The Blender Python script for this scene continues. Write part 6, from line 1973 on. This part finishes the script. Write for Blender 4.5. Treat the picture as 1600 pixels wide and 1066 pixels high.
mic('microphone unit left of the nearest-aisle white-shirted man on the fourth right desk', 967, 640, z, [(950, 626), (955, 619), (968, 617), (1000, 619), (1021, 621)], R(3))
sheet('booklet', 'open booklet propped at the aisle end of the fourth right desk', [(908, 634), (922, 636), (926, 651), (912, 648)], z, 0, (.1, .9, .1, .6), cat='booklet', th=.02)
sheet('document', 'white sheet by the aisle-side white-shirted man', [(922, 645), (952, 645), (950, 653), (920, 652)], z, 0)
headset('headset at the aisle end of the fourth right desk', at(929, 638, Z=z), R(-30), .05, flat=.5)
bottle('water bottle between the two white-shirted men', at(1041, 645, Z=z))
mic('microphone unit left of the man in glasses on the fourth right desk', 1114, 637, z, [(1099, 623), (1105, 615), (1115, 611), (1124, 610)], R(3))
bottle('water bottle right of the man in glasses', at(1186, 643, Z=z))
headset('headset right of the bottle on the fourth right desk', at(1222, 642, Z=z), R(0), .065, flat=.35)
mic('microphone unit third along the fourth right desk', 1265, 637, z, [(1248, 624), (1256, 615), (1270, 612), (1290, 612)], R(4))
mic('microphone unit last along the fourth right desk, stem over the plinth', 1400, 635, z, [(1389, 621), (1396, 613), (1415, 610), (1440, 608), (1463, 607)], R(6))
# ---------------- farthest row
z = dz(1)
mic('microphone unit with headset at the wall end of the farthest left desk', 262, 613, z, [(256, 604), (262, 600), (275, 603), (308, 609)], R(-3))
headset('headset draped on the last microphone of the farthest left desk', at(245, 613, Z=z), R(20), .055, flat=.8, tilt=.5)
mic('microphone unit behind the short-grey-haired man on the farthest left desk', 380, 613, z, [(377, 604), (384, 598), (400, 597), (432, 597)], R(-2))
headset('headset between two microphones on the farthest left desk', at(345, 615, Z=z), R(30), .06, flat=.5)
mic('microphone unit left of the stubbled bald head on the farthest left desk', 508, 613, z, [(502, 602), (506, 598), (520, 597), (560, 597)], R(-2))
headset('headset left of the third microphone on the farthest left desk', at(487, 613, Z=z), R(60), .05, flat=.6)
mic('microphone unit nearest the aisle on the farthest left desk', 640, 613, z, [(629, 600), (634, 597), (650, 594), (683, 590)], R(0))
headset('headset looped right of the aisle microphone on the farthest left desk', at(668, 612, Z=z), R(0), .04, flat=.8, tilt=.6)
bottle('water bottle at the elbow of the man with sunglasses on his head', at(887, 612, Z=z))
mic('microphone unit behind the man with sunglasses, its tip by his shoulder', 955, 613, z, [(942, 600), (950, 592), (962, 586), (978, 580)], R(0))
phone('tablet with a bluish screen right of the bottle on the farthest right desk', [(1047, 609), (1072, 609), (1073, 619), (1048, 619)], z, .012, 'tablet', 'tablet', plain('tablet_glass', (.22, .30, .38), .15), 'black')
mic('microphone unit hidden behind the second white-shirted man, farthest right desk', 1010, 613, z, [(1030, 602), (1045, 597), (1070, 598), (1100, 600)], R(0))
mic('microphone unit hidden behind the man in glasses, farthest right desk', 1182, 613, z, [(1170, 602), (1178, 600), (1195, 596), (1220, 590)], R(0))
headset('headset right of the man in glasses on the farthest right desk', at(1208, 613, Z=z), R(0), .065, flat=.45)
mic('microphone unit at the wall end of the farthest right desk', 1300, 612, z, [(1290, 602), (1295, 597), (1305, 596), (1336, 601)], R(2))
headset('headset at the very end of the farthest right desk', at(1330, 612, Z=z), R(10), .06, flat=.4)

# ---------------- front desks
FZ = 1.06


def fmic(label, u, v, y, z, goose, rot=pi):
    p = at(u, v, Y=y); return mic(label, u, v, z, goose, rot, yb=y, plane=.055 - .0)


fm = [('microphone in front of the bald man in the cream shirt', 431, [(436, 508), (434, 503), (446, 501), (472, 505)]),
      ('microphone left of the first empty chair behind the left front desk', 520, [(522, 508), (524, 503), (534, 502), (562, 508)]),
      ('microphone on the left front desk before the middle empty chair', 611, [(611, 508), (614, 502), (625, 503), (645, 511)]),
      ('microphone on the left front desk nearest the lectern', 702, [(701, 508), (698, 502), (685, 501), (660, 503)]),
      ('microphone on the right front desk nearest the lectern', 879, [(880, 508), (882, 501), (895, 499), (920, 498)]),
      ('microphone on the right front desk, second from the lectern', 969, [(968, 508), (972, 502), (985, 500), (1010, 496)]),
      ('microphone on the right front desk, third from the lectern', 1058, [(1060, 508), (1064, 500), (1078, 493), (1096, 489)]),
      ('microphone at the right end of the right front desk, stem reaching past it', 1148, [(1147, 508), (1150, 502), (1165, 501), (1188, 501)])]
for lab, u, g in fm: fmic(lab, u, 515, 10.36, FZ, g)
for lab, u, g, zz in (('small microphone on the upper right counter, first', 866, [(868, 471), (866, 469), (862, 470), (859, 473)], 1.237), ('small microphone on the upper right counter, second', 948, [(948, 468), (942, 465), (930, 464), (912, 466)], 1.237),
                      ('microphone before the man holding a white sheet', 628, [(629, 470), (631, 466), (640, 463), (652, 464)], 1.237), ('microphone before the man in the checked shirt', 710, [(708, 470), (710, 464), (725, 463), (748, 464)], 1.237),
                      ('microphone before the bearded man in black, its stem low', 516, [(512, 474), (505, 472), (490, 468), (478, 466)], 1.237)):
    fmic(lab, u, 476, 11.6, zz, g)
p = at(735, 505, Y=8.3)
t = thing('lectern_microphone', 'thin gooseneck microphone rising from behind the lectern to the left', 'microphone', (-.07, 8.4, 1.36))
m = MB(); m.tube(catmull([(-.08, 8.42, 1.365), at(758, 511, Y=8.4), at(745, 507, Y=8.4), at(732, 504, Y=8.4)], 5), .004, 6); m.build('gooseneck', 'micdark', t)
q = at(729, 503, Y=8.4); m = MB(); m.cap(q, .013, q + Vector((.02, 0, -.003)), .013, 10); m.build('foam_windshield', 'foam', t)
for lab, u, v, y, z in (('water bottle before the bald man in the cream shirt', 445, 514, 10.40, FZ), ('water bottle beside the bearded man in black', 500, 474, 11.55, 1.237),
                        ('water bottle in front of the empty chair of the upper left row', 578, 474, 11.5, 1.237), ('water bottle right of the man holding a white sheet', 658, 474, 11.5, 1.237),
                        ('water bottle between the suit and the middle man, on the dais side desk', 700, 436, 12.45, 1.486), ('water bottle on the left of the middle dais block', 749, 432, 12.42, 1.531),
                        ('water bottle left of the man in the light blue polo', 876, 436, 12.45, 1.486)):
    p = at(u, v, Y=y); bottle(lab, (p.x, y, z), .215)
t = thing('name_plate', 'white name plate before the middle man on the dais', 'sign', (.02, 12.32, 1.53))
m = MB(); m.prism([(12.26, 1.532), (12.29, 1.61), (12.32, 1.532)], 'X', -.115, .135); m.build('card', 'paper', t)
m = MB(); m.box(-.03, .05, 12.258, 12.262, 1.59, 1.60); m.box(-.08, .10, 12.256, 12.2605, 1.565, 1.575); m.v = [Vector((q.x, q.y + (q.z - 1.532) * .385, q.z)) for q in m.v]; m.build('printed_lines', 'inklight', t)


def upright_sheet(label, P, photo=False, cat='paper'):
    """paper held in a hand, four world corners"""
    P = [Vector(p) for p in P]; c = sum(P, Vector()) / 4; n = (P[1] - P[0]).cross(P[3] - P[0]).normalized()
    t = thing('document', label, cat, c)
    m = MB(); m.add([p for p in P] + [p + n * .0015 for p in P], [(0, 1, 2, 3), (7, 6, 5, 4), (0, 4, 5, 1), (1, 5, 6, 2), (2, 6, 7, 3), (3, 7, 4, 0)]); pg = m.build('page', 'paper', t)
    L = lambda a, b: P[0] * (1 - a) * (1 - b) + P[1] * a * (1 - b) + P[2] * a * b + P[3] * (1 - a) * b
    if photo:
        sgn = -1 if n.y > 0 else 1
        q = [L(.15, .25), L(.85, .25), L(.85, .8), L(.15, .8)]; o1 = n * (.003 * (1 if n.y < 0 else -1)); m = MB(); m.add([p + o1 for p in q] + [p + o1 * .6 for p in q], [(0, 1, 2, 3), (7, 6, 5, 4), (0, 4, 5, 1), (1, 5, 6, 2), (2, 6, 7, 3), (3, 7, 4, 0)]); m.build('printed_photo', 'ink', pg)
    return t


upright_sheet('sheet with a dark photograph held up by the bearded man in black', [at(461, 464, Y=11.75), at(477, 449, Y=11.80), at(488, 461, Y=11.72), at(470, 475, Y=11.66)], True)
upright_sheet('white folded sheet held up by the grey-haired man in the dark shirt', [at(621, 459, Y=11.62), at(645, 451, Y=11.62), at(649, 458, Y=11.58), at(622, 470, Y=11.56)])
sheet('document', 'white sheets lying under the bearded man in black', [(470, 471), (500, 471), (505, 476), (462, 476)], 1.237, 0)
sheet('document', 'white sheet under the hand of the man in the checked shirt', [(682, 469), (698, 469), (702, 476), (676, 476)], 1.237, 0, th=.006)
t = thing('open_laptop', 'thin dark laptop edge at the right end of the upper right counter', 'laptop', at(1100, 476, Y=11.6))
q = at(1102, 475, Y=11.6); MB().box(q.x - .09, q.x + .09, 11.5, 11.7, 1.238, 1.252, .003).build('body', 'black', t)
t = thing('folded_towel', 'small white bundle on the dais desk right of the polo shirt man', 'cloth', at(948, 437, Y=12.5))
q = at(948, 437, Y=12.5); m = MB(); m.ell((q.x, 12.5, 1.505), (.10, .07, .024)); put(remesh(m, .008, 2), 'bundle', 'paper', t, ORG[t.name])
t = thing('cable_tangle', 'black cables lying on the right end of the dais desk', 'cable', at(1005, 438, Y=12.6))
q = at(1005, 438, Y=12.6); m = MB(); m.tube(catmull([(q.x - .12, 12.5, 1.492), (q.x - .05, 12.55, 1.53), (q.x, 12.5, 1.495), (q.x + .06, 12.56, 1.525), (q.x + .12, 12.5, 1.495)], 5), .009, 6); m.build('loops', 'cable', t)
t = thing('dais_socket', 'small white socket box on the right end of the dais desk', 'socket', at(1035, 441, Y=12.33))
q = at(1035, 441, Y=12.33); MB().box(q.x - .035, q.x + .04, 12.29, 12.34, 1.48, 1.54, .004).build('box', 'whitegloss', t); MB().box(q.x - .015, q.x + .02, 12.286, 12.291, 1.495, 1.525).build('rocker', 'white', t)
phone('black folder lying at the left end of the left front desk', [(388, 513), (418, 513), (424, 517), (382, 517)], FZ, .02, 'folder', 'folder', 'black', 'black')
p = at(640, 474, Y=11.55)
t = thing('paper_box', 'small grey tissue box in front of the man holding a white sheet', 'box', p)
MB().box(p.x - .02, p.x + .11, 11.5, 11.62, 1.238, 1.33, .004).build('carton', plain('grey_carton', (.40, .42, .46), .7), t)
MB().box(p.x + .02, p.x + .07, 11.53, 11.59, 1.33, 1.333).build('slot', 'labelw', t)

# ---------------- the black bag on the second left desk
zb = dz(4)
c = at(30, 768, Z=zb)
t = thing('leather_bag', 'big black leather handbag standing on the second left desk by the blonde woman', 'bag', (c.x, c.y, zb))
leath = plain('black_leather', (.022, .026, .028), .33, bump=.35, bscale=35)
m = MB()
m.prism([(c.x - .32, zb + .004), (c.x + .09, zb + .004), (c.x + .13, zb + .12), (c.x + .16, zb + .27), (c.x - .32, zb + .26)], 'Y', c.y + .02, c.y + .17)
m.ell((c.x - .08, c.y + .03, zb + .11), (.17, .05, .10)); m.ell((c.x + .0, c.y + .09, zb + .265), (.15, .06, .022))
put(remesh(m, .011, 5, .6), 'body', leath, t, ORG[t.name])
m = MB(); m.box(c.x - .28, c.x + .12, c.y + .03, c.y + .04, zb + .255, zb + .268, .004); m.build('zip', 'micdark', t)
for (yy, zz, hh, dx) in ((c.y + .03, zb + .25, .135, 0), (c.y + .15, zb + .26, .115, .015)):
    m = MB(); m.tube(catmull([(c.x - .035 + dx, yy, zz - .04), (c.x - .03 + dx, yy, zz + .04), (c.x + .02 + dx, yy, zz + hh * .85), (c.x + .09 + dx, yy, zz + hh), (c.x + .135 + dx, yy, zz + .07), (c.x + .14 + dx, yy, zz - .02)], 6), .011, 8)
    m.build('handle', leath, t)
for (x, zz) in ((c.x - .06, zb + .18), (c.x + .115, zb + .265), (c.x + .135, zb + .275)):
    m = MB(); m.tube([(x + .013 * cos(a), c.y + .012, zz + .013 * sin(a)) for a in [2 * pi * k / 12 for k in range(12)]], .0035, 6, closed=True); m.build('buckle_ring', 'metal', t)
* * * *
▶ Problem description
For each line of the listing that holds the word "from", show that line.

▶ Problem solution
The Blender Python script for this scene continues. Write part 6, from line 1973 on. This part finishes the script. Write for Blender 4.5. Treat the picture as 1600 pixels wide and 1066 pixels high.
      ('microphone on the right front desk, second from the lectern', 969, [(968, 508), (972, 502), (985, 500), (1010, 496)]),
      ('microphone on the right front desk, third from the lectern', 1058, [(1060, 508), (1064, 500), (1078, 493), (1096, 489)]),
t = thing('lectern_microphone', 'thin gooseneck microphone rising from behind the lectern to the left', 'microphone', (-.07, 8.4, 1.36))